Enkele procesrechtelijke overwegingen: vorderingen jegens deelgenoten
3.7.1.In dit geding is verdeling van de nalatenschap van vader Hinzen gevorderd. [geïntimeerde sub 1] en [geïntimeerde sub 2] hebben daarnaast veroordeling van [appellante] gevorderd tot betaling van een bedrag van € 300.000,00, ter aflossing van zijn schuld aan de nalatenschap, waarna het tussen partijen verdeeld kan worden. [appellante] heeft primair veroordeling van [geïntimeerde sub 2] gevorderd tot betaling van een bedrag van € 15.000,00, eveneens ter aflossing van een schuld aan de gezamenlijke erfgenamen, en slechts subsidiair dat deze schuld in de verdeling moet worden betrokken. Ook in hoger beroep dringt [appellante] aan op onmiddellijke betaling door [geïntimeerde sub 2] , in plaats van het in de verdeling betrekken van de schuld aan de nalatenschap.

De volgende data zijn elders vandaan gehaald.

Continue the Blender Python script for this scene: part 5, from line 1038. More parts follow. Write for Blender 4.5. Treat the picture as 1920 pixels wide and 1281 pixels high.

3.7.2.Beide rechtsvorderingen zijn blijkens de formulering ingesteld ten behoeve van de gemeenschap. In artikel 3:171 BW is neergelegd dat iedere deelgenoot – tenzij anders is bepaald – bevoegd is tot het instellen van rechtsvorderingen en het indienen van verzoeken ter verkrijging van een rechterlijke uitspraak ten behoeve van de gemeenschap. Uit vaste rechtspraak volgt dat deze bepaling echter in beginsel uitsluitend ziet op vorderingen tegen derden en niet op vorderingen tegen een andere deelgenoot. Laatstgenoemde vorderingen en verzoeken dienen immers op de voet van de artikelen 3:184 BW en 3:185 BW in de verdeling van de gemeenschap te worden betrokken. Een uitzondering op het vorenstaande is eventueel gerechtvaardigd indien een vordering of een verzoek ten behoeve van de gemeenschap tegen een deelgenoot zich er niet voor leent om in de verdeling van de gemeenschap te worden betrokken (vgl. HR 8 september 2000, ECLI:NL:HR:2000:AA7043, en HR 6 april 2018, ECLI:NL:HR:2018:535). 3.7.3.Het hof komt niet toe aan een beoordeling van de vraag of een uitzondering in dit geval zou zijn gerechtvaardigd, nu partijen het er over eens zijn dat de bevoegdheid van [geïntimeerde sub 2] enerzijds, en van [appellante] anderzijds, om namens de gemeenschap een rechtsvordering jegens een deelgenoot in te stellen is gegrond op de volmacht die hen door de andere deelgenoten is verstrekt. Zij zijn blijkens de verklaring van erfrecht (hiervoor in rov 3.2.2) zowel gezamenlijk als ieder afzonderlijk bevoegd de andere deelgenoten te vertegenwoordigen ter zake van het beheer als bedoeld in artikel 3:170 lid 2 van het BW over de nalatenschap van genoemde overledene, alsmede ter zake van de vereffening van de nalatenschap van de overledene. Partijen zijn het er over eens dat de onderhavige rechtsvorderingen onder deze regeling vallen, zodat het hof daar ook van uit zal gaan.